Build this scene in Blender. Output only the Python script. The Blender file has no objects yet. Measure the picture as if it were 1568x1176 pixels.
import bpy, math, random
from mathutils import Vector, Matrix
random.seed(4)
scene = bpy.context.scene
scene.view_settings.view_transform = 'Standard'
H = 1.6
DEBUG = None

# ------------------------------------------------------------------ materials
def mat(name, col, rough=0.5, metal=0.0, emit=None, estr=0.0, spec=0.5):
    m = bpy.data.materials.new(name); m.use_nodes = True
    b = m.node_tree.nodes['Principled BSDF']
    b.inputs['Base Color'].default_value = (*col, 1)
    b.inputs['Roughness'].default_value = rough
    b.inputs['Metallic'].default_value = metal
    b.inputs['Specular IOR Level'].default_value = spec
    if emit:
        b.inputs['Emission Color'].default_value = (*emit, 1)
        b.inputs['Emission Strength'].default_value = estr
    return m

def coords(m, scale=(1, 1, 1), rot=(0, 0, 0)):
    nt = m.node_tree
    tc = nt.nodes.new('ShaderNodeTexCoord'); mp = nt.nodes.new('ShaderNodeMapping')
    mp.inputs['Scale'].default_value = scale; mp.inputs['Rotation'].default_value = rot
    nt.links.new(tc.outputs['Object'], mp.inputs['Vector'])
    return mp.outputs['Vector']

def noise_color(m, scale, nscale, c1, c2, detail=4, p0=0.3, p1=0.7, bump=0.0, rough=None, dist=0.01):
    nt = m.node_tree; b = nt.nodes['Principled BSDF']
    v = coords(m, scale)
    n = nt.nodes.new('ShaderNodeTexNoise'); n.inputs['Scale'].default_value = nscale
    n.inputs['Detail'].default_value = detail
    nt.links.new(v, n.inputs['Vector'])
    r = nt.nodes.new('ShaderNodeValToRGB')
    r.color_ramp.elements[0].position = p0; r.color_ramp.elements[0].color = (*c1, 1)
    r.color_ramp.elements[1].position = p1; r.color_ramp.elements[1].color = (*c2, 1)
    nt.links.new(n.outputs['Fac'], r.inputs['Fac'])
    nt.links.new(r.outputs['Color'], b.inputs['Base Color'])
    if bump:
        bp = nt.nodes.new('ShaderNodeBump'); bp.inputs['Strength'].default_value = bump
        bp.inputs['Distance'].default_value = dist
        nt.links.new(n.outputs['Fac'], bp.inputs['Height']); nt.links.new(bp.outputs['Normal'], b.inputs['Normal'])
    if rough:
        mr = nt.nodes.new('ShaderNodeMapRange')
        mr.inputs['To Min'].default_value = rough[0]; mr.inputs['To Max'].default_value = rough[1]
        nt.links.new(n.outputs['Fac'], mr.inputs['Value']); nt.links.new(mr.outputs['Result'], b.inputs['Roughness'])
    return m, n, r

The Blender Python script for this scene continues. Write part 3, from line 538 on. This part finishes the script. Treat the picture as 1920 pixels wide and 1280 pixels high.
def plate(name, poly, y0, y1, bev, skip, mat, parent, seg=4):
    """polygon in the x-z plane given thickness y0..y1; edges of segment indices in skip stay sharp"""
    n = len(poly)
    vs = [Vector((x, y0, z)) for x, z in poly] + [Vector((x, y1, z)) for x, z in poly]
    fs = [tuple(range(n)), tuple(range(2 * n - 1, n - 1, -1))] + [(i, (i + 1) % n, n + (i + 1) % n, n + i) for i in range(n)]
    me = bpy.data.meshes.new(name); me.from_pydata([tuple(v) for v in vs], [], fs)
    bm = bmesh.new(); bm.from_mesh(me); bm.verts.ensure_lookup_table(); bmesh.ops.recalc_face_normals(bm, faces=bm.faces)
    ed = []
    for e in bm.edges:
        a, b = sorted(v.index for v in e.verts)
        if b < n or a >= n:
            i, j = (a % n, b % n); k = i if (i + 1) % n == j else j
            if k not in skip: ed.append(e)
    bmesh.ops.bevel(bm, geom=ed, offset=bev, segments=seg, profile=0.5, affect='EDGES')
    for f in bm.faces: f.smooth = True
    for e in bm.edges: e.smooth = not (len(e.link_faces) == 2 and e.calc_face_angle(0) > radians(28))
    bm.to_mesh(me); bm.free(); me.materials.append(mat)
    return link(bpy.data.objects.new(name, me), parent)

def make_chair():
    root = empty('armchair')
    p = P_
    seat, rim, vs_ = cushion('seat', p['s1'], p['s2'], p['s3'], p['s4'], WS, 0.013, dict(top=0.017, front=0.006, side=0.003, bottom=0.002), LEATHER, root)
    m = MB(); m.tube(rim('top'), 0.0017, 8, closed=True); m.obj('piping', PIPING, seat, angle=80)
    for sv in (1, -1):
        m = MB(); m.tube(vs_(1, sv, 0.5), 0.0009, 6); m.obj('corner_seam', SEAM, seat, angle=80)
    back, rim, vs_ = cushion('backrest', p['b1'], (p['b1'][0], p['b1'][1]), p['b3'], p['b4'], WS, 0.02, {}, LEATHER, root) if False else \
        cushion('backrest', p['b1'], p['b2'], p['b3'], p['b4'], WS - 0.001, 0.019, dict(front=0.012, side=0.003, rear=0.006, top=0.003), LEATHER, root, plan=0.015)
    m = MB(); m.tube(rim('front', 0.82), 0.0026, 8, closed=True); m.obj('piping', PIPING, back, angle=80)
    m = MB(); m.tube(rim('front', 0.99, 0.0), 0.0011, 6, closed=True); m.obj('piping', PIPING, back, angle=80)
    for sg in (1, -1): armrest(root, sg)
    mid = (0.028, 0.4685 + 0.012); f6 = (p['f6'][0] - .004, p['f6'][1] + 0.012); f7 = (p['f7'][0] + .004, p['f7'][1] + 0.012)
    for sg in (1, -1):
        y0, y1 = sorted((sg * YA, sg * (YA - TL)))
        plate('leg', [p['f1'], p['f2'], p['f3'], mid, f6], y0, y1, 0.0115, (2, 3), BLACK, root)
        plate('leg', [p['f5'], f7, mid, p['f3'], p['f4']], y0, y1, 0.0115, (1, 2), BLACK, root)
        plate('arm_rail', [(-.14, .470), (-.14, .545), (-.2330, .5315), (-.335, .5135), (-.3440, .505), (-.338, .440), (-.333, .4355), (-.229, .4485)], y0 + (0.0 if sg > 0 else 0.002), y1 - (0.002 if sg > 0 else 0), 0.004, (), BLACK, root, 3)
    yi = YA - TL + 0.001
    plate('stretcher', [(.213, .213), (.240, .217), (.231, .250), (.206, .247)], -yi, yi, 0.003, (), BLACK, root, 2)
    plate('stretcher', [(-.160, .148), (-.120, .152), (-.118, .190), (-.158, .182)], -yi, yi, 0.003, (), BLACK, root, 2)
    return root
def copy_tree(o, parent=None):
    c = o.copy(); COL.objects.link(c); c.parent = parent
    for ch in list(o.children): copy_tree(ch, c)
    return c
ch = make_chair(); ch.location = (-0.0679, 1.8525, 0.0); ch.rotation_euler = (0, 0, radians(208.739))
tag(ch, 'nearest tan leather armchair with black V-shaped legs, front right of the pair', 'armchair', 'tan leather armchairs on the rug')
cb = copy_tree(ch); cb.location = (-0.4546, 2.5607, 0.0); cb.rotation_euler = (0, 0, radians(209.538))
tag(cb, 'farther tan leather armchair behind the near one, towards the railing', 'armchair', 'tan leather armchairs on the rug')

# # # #

### Prompt
Take the data above and return it exactly.

### Output below
Build this scene in Blender. Output only the Python script. The Blender file has no objects yet. Measure the picture as if it were 1568x1176 pixels.
import bpy, math, random
from mathutils import Vector, Matrix
random.seed(4)
scene = bpy.context.scene
scene.view_settings.view_transform = 'Standard'
H = 1.6
DEBUG = None

# ------------------------------------------------------------------ materials
def mat(name, col, rough=0.5, metal=0.0, emit=None, estr=0.0, spec=0.5):
    m = bpy.data.materials.new(name); m.use_nodes = True
    b = m.node_tree.nodes['Principled BSDF']
    b.inputs['Base Color'].default_value = (*col, 1)
    b.inputs['Roughness'].default_value = rough
    b.inputs['Metallic'].default_value = metal
    b.inputs['Specular IOR Level'].default_value = spec
    if emit:
        b.inputs['Emission Color'].default_value = (*emit, 1)
        b.inputs['Emission Strength'].default_value = estr
    return m

def coords(m, scale=(1, 1, 1), rot=(0, 0, 0)):
    nt = m.node_tree
    tc = nt.nodes.new('ShaderNodeTexCoord'); mp = nt.nodes.new('ShaderNodeMapping')
    mp.inputs['Scale'].default_value = scale; mp.inputs['Rotation'].default_value = rot
    nt.links.new(tc.outputs['Object'], mp.inputs['Vector'])
    return mp.outputs['Vector']

def noise_color(m, scale, nscale, c1, c2, detail=4, p0=0.3, p1=0.7, bump=0.0, rough=None, dist=0.01):
    nt = m.node_tree; b = nt.nodes['Principled BSDF']
    v = coords(m, scale)
    n = nt.nodes.new('ShaderNodeTexNoise'); n.inputs['Scale'].default_value = nscale
    n.inputs['Detail'].default_value = detail
    nt.links.new(v, n.inputs['Vector'])
    r = nt.nodes.new('ShaderNodeValToRGB')
    r.color_ramp.elements[0].position = p0; r.color_ramp.elements[0].color = (*c1, 1)
    r.color_ramp.elements[1].position = p1; r.color_ramp.elements[1].color = (*c2, 1)
    nt.links.new(n.outputs['Fac'], r.inputs['Fac'])
    nt.links.new(r.outputs['Color'], b.inputs['Base Color'])
    if bump:
        bp = nt.nodes.new('ShaderNodeBump'); bp.inputs['Strength'].default_value = bump
        bp.inputs['Distance'].default_value = dist
        nt.links.new(n.outputs['Fac'], bp.inputs['Height']); nt.links.new(bp.outputs['Normal'], b.inputs['Normal'])
    if rough:
        mr = nt.nodes.new('ShaderNodeMapRange')
        mr.inputs['To Min'].default_value = rough[0]; mr.inputs['To Max'].default_value = rough[1]
        nt.links.new(n.outputs['Fac'], mr.inputs['Value']); nt.links.new(mr.outputs['Result'], b.inputs['Roughness'])
    return m, n, r

The Blender Python script for this scene continues. Write part 3, from line 538 on. This part finishes the script. Treat the picture as 1920 pixels wide and 1280 pixels high.
def plate(name, poly, y0, y1, bev, skip, mat, parent, seg=4):
    """polygon in the x-z plane given thickness y0..y1; edges of segment indices in skip stay sharp"""
    n = len(poly)
    vs = [Vector((x, y0, z)) for x, z in poly] + [Vector((x, y1, z)) for x, z in poly]
    fs = [tuple(range(n)), tuple(range(2 * n - 1, n - 1, -1))] + [(i, (i + 1) % n, n + (i + 1) % n, n + i) for i in range(n)]
    me = bpy.data.meshes.new(name); me.from_pydata([tuple(v) for v in vs], [], fs)
    bm = bmesh.new(); bm.from_mesh(me); bm.verts.ensure_lookup_table(); bmesh.ops.recalc_face_normals(bm, faces=bm.faces)
    ed = []
    for e in bm.edges:
        a, b = sorted(v.index for v in e.verts)
        if b < n or a >= n:
            i, j = (a % n, b % n); k = i if (i + 1) % n == j else j
            if k not in skip: ed.append(e)
    bmesh.ops.bevel(bm, geom=ed, offset=bev, segments=seg, profile=0.5, affect='EDGES')
    for f in bm.faces: f.smooth = True
    for e in bm.edges: e.smooth = not (len(e.link_faces) == 2 and e.calc_face_angle(0) > radians(28))
    bm.to_mesh(me); bm.free(); me.materials.append(mat)
    return link(bpy.data.objects.new(name, me), parent)

def make_chair():
    root = empty('armchair')
    p = P_
    seat, rim, vs_ = cushion('seat', p['s1'], p['s2'], p['s3'], p['s4'], WS, 0.013, dict(top=0.017, front=0.006, side=0.003, bottom=0.002), LEATHER, root)
    m = MB(); m.tube(rim('top'), 0.0017, 8, closed=True); m.obj('piping', PIPING, seat, angle=80)
    for sv in (1, -1):
        m = MB(); m.tube(vs_(1, sv, 0.5), 0.0009, 6); m.obj('corner_seam', SEAM, seat, angle=80)
    back, rim, vs_ = cushion('backrest', p['b1'], (p['b1'][0], p['b1'][1]), p['b3'], p['b4'], WS, 0.02, {}, LEATHER, root) if False else \
        cushion('backrest', p['b1'], p['b2'], p['b3'], p['b4'], WS - 0.001, 0.019, dict(front=0.012, side=0.003, rear=0.006, top=0.003), LEATHER, root, plan=0.015)
    m = MB(); m.tube(rim('front', 0.82), 0.0026, 8, closed=True); m.obj('piping', PIPING, back, angle=80)
    m = MB(); m.tube(rim('front', 0.99, 0.0), 0.0011, 6, closed=True); m.obj('piping', PIPING, back, angle=80)
    for sg in (1, -1): armrest(root, sg)
    mid = (0.028, 0.4685 + 0.012); f6 = (p['f6'][0] - .004, p['f6'][1] + 0.012); f7 = (p['f7'][0] + .004, p['f7'][1] + 0.012)
    for sg in (1, -1):
        y0, y1 = sorted((sg * YA, sg * (YA - TL)))
        plate('leg', [p['f1'], p['f2'], p['f3'], mid, f6], y0, y1, 0.0115, (2, 3), BLACK, root)
        plate('leg', [p['f5'], f7, mid, p['f3'], p['f4']], y0, y1, 0.0115, (1, 2), BLACK, root)
        plate('arm_rail', [(-.14, .470), (-.14, .545), (-.2330, .5315), (-.335, .5135), (-.3440, .505), (-.338, .440), (-.333, .4355), (-.229, .4485)], y0 + (0.0 if sg > 0 else 0.002), y1 - (0.002 if sg > 0 else 0), 0.004, (), BLACK, root, 3)
    yi = YA - TL + 0.001
    plate('stretcher', [(.213, .213), (.240, .217), (.231, .250), (.206, .247)], -yi, yi, 0.003, (), BLACK, root, 2)
    plate('stretcher', [(-.160, .148), (-.120, .152), (-.118, .190), (-.158, .182)], -yi, yi, 0.003, (), BLACK, root, 2)
    return root
def copy_tree(o, parent=None):
    c = o.copy(); COL.objects.link(c); c.parent = parent
    for ch in list(o.children): copy_tree(ch, c)
    return c
ch = make_chair(); ch.location = (-0.0679, 1.8525, 0.0); ch.rotation_euler = (0, 0, radians(208.739))
tag(ch, 'nearest tan leather armchair with black V-shaped legs, front right of the pair', 'armchair', 'tan leather armchairs on the rug')
cb = copy_tree(ch); cb.location = (-0.4546, 2.5607, 0.0); cb.rotation_euler = (0, 0, radians(209.538))
tag(cb, 'farther tan leather armchair behind the near one, towards the railing', 'armchair', 'tan leather armchairs on the rug')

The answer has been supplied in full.